This paper also shows how the (semi-)processed states of the commodities both determined their potential declaration as illegal goods and the practical possibilities for their clandestine transport. Consequently, the refined or finised state of the commodities mattered in smuggling as much as it did in legitimate commerce, as it influenced and determined both their valuation and physical form as they moved along the commodity chain, with an impact on the agency and organisation of the workers transporting them.

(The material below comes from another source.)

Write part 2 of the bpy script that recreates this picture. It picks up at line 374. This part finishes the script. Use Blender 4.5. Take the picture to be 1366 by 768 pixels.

New evidence from archives in Potosí and Peru, coupled with European sailors’ personal letters, reveals ways in which the processed and unprocessed states of silk textiles and unminted bullion played a crucial role in the long-running smuggling culture of the Spanish colonies and at sea. This paper aims to indicate on what levels this subversive economy exteneded. It looks at which agents were involved, how it crossed over the contingent line between legal and illegal economic practices, and what consequences and influences this had on subsequent commercial developments. It questions how the qualitative nature of silk and bullion as unfinished or processed commodities determined or impacted transpacific smuggling. Lastly, it also indicates how information was gathered on the nature of these commodities, and the state in which they could be smuggled. This paper thus provices a sweepoing look at the early-modern trans-Pacific smuggling trade from the sixteenth to the eighteenth centuries, and its extension into the Ostend-Asia ventures, providing some indications on how these questions can be addressed.